● **Required task**:
Only the lines from the line with "Keep writing the" through the line with "claw(t, e, e2, r * .85, mat)" should be copied, exactly as they appear, with both ends kept.

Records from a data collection
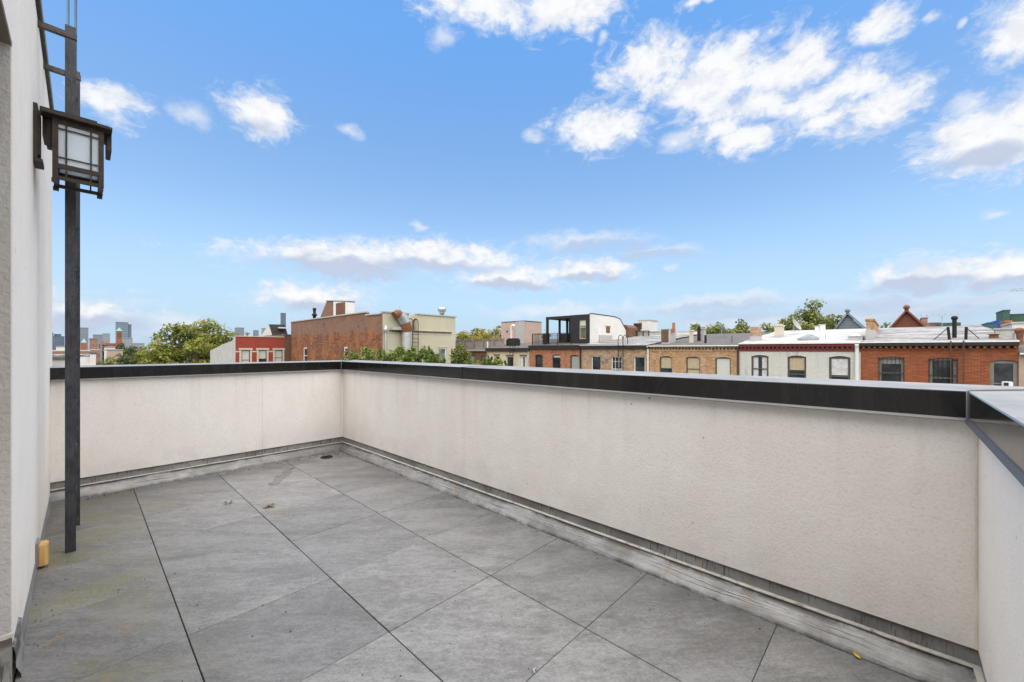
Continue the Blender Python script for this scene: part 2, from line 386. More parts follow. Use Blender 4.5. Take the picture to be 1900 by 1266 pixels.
M['blind_grey'] = plain('grey_blind', (.30, .31, .29), .8, 0, .15, 8)
M['blind_tan'] = plain('tan_blind', (.46, .36, .24), .8, 0, .15, 8)
M['curtain'] = plain('white_curtain', (.56, .55, .55), .85, 0, .25, 6, streak=True)
M['dish'] = plain('pale_dish', (.36, .36, .35), .5, 0, .08, 8)
M['wood_fence'] = plain('weathered_fence_boards', (.27, .235, .205), .9, 0, .3, 2, streak=True)
M['plastic_black'] = plain('black_plastic', (.02, .02, .021), .5, 0, .2, 8)
def glass(name, col, rough=.06):
    m, nt, b, v = newmat(name)
    n = nt.ss(nt.noise(v, 1.7, 3, .5), .35, .7)
    nt.l(nt.mix(n, C4(col), C4(tuple(c * 2.6 + .01 for c in col))), b.inputs['Base Color'])
    b.inputs['Roughness'].default_value = rough; b.inputs['Specular IOR Level'].default_value = .5
    return m
M['pane'] = glass('dark_window_glass', (.016, .018, .020))
M['pane_green'] = glass('green_grey_glass', (.10, .125, .12))
M['pane_amber'] = glass('amber_glass', (.11, .085, .05))  # amber tint of the glass itself, no emission
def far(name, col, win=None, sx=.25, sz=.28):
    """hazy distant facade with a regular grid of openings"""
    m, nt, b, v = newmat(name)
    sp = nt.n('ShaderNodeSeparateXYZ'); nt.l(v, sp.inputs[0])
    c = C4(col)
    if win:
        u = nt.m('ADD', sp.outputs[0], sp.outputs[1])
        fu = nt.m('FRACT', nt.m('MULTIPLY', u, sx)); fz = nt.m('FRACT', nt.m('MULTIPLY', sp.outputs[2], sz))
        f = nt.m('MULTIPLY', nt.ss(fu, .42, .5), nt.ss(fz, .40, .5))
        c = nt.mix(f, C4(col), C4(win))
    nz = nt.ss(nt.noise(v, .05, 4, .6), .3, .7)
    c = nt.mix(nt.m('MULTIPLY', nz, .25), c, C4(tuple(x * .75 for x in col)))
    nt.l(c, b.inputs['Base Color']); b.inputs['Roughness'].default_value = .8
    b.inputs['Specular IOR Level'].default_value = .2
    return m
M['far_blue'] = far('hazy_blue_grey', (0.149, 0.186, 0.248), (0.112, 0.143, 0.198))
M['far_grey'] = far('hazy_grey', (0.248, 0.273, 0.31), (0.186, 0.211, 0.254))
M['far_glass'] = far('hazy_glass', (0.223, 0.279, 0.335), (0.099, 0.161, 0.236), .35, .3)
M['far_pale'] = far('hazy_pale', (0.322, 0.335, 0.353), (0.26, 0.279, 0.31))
M['far_brown'] = far('hazy_brown', (.34, .20, .15), (.2, .14, .12), .5, .4)
M['far_red'] = far('hazy_red_brick', (.34, .13, .085))
M['copper'] = plain('green_copper', (.22, .42, .36), .7)
M['green_clad'] = plain('dark_green_cladding', (.055, .115, .085), .7)
M['blue_clad'] = plain('blue_hoarding', (.035, .10, .27), .6)
M['orange_clad'] = plain('orange_sheet', (.48, .17, .05), .7)
M['gable_blue'] = plain('blue_grey_boards', (.20, .235, .26), .75, 0, .12, 3)
M['gable_red'] = plain('brown_red_boards', (.20, .072, .045), .75, 0, .15, 3)
M['bark'] = plain('grey_brown_bark', (.11, .085, .065), .95, 0, .3, 6)

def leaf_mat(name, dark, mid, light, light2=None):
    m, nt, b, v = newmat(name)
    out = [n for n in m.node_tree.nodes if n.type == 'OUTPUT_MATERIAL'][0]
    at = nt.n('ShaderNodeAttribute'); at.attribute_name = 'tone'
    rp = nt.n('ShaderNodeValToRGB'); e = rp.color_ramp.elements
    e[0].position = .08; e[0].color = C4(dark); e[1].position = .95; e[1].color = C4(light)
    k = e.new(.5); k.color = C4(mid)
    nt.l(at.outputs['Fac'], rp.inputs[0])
    nt.l(rp.outputs[0], b.inputs['Base Color']); b.inputs['Roughness'].default_value = .6
    b.inputs['Specular IOR Level'].default_value = .25
    tr = nt.n('ShaderNodeBsdfTranslucent'); nt.l(rp.outputs[0], tr.inputs[0])
    mx = nt.n('ShaderNodeMixShader'); mx.inputs[0].default_value = .4
    nt.l(b.outputs[0], mx.inputs[1]); nt.l(tr.outputs[0], mx.inputs[2]); nt.l(mx.outputs[0], out.inputs[0])
    return m
M['leaf_olive'] = leaf_mat('olive_leaves', (.055, .078, .018), (.215, .235, .045), (.45, .42, .09))
M['leaf_yellow'] = leaf_mat('yellowing_leaves', (.11, .12, .02), (.30, .26, .04), (.52, .42, .07))
M['leaf_green'] = leaf_mat('green_leaves', (.06, .09, .025), (.18, .215, .055), (.40, .39, .11))
M['leaf_dark'] = leaf_mat('dark_leaves', (.03, .052, .02), (.08, .11, .035), (.17, .19, .06))
M['leaf_fresh'] = leaf_mat('fresh_broad_leaves', (.06, .10, .025), (.19, .26, .06), (.44, .46, .15))

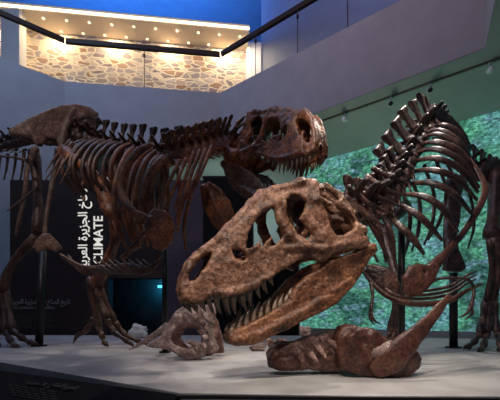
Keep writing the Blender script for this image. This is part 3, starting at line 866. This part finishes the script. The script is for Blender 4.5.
def claw(part_or_root, a, b, r, mat):
    a, b = Vector(a), Vector(b); m = a.lerp(b, .5) + Vector((0, 0, r * .6))
    v, f = tube([(a, r), (m, r * .8), (b, r * .15)], .8, n=3, sides=8)
    o = mk('claw', v, f, mat, None); o.parent = part_or_root; o.matrix_parent_inverse = part_world(part_or_root).inverted()
    return o
def toes(root, ankle, lines, r, mat):
    """each toe is one part of several phalanges, with a claw of its own"""
    for pts in lines:
        pts = [Vector(a) for a in pts]; prof = []
        for i in range(len(pts) - 1):
            a, b = pts[i], pts[i + 1]; k = 1 - i * .13
            prof += [(a.lerp(b, .08), r * 1.25 * k), (a.lerp(b, .5), r * .8 * k), (a.lerp(b, .92), r * 1.2 * k)]
        v, f = tube(prof, .9, n=3, sides=9); t = mk('toe', v, f, mat, root)
        e = pts[-1]; dr = (pts[-1] - pts[-2]).normalized(); e2 = e + dr * r * 3.4; e2.z = ZP + .01
        claw(t, e, e2, r * .85, mat)

# ================================================================== right-hand skeleton: great head in front, body going back to the right
B = empty('tyrannosaur_skeleton', (1.3, 3.6, ZP))
tag(B, 'right tyrannosaur skeleton, huge tan skull lowered in front with jaws open', 'skeleton')
skB, jwB = grow_head(B, 'tan', 'jaw', SK.M)
jwB['label'] = 'reddish brown lower jaw hanging open'
neck = [(350, 212, 2.98), (366, 216, 3.12), (382, 208, 3.28), (395, 190, 3.45), (404, 174, 3.6)]
vertebrae(B, neck, 9, V_CERV, 'dark', 1.2, 1.3, lambda t: (-.45 - .3 * t, -.35, .8))
back = [(404, 174, 3.6), (414, 154, 3.78), (425, 134, 4.0), (436, 128, 4.3), (446, 142, 4.9), (472, 172, 5.5), (505, 186, 6.2)]
bk = vertebrae(B, back, 19, V_BACK, 'dark', 1.12, 1.0, lambda t: (-.95 + .9 * t, -.35, .75))
# spine ribs on the near side
RB = [[(434, 126, 4.1), (446, 125, 3.95), (460, 133, 3.95), (468, 147, 4.05)],
      [(428, 131, 4.0), (442, 130, 3.8), (458, 140, 3.75), (470, 156, 3.85)],
      [(422, 138, 3.9), (438, 134, 3.65), (460, 145, 3.6), (476, 166, 3.7)],
      [(418, 146, 3.85), (436, 142, 3.55), (462, 153, 3.5), (479, 180, 3.6)],
      [(414, 153, 3.8), (436, 149, 3.5), (462, 162, 3.45), (479, 188, 3.55)],
      [(411, 162, 3.75), (434, 158, 3.4), (460, 169, 3.35), (478, 192, 3.45)],
      [(408, 172, 3.7), (432, 170, 3.3), (456, 178, 3.25), (477, 200, 3.35)],
      [(406, 184, 3.6), (430, 183, 3.25), (454, 194, 3.2), (472, 214, 3.3)],
      [(400, 194, 3.5), (422, 196, 3.15), (442, 208, 3.1), (458, 232, 3.2)],
      [(396, 203, 3.45), (412, 211, 3.1), (428, 224, 3.1), (442, 240, 3.2)],
      [(388, 215, 3.35), (400, 226, 3.1), (414, 240, 3.1), (424, 254, 3.2)]]
for i, r_ in enumerate(RB): rib(B, r_, .026 if i < 3 else .034, 'dark', .6)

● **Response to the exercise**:
Keep writing the Blender script for this image. This is part 3, starting at line 866. This part finishes the script. The script is for Blender 4.5.
def claw(part_or_root, a, b, r, mat):
    a, b = Vector(a), Vector(b); m = a.lerp(b, .5) + Vector((0, 0, r * .6))
    v, f = tube([(a, r), (m, r * .8), (b, r * .15)], .8, n=3, sides=8)
    o = mk('claw', v, f, mat, None); o.parent = part_or_root; o.matrix_parent_inverse = part_world(part_or_root).inverted()
    return o
def toes(root, ankle, lines, r, mat):
    """each toe is one part of several phalanges, with a claw of its own"""
    for pts in lines:
        pts = [Vector(a) for a in pts]; prof = []
        for i in range(len(pts) - 1):
            a, b = pts[i], pts[i + 1]; k = 1 - i * .13
            prof += [(a.lerp(b, .08), r * 1.25 * k), (a.lerp(b, .5), r * .8 * k), (a.lerp(b, .92), r * 1.2 * k)]
        v, f = tube(prof, .9, n=3, sides=9); t = mk('toe', v, f, mat, root)
        e = pts[-1]; dr = (pts[-1] - pts[-2]).normalized(); e2 = e + dr * r * 3.4; e2.z = ZP + .01
        claw(t, e, e2, r * .85, mat)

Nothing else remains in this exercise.